To begin with, Elizabeth is transformed from the confident, serene, compassionate demigoddess of Infinite's ending to a cold, ruthless Femme Fatale type with no preamble. Then she's stripped of her hard-won powers, Woobified to an obnoxious degree, and then killed off for the sake of a character I have no reason to give a damn about.
Then, Columbia reappears. The previous game made it clear that Columbia had to be erased. If it's not erased, then the circle remains unbroken, and if the war against the Sodom Below is won by Columbia, they will move on to the rest of the multiverse. They said this in the previous game.
How am I supposed to care about one characterless Little Sister when characters I care about + the entire multiverse are at stake?
Then there's the explanations for things that happened in Infinite, which only raise more questions. Songbird is now motivated by love and not by Fink's conditioning... even though he did nothing during all that time Elizabeth was being tortured by Comstock. Daisy Fitzroy's existence now revolves around Elizabeth, and she was just following orders from the Luteces. Yep, that doesn't sound unfortunate at all!
On that note, the Luteces letting Elizabeth doom herself really doesn't gel with their characters - especially Robert's. And they too intend to give up their powers and walk away from the wonders of the multiverse so they can have a Lannister-style marriage.
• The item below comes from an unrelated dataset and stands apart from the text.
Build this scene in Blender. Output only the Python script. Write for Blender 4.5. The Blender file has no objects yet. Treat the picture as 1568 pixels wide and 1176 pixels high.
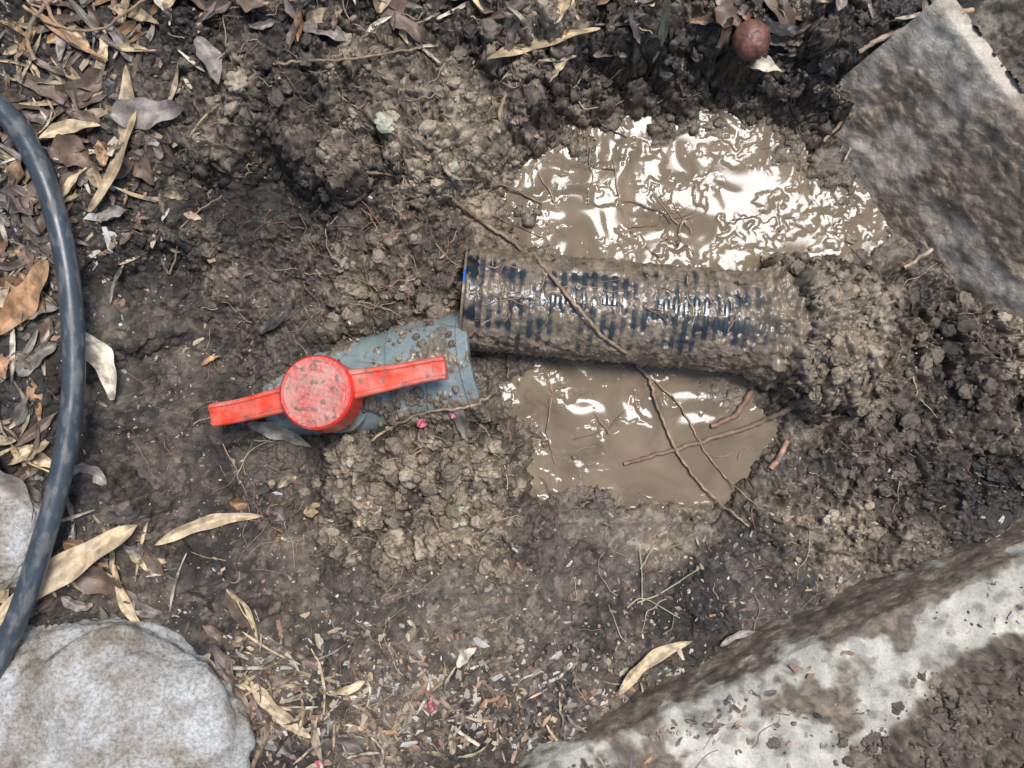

Wonderful.
And as if vandalizing Infinite wasn't bad enough, Burial then makes a mockery of the original Bioshock: Jack is a cookie cutter messiah who will miraculously solve everything, player choice be damned; Ryan is a nostalgia-driven cameo; ditto Cohen; Fontaine is reduced to a moustache-twirling joke who would never have become a threat to Ryan if it hadn't been for Elizabeth.
Last but not least, Sally has no character and hence, I have no reason to care about her - especially galling since Elizabeth helps kickstart the Rapture Civil War for her sake, an act that result in the deaths of thousands of people, including several Little Sisters.
In short, Burial At Sea should be buried not merely at sea, but in the Mariana Trench, where it will never see the light of day again.